Computational Complexity
The knapsack problem is interesting from the perspective of computer science for many reasons:

• The decision problem form of the knapsack problem (Can a value of at least V be achieved without exceeding the weight W?) is NP-complete, thus there is no known algorithm both correct and fast (polynomial-time) on all cases.
• While the decision problem is NP-complete the optimization problem is NP-hard, its resolution is at least as difficult as the decision problem, and there is no known polynomial algorithm which can tell, given a solution, whether it is optimal (which would mean that there is no solution with a larger, thus solving the decision problem NP-complete).
• There is a pseudo-polynomial time algorithm using dynamic programming.

• There is a fully polynomial-time approximation scheme, which uses the pseudo-polynomial time algorithm as a subroutine, described below.

• Many cases that arise in practice, and "random instances" from some distributions, can nonetheless be solved exactly.

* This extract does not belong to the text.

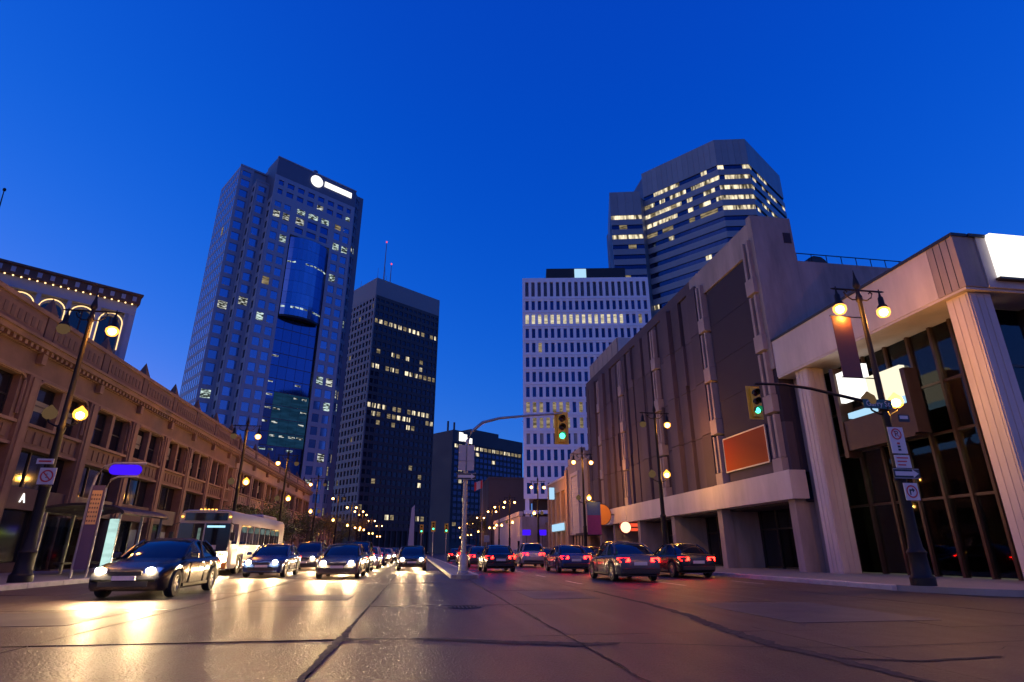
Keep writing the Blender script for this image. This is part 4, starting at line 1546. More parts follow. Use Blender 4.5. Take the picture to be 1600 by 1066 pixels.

There is a link between the "decision" and "optimization" problems in that if there exists a polynomial algorithm that solves the "decision" problem, then one can find the maximum value for the optimization problem in polynomial time by applying this algorithm iteratively while increasing the value of k . On the other hand, if an algorithm finds the optimal value of optimization problem in polynomial time, then the decision problem can be solved in polynomial time by comparing the value of the solution output by this algorithm with the value of k . Thus, both versions of the problem are of similar difficulty.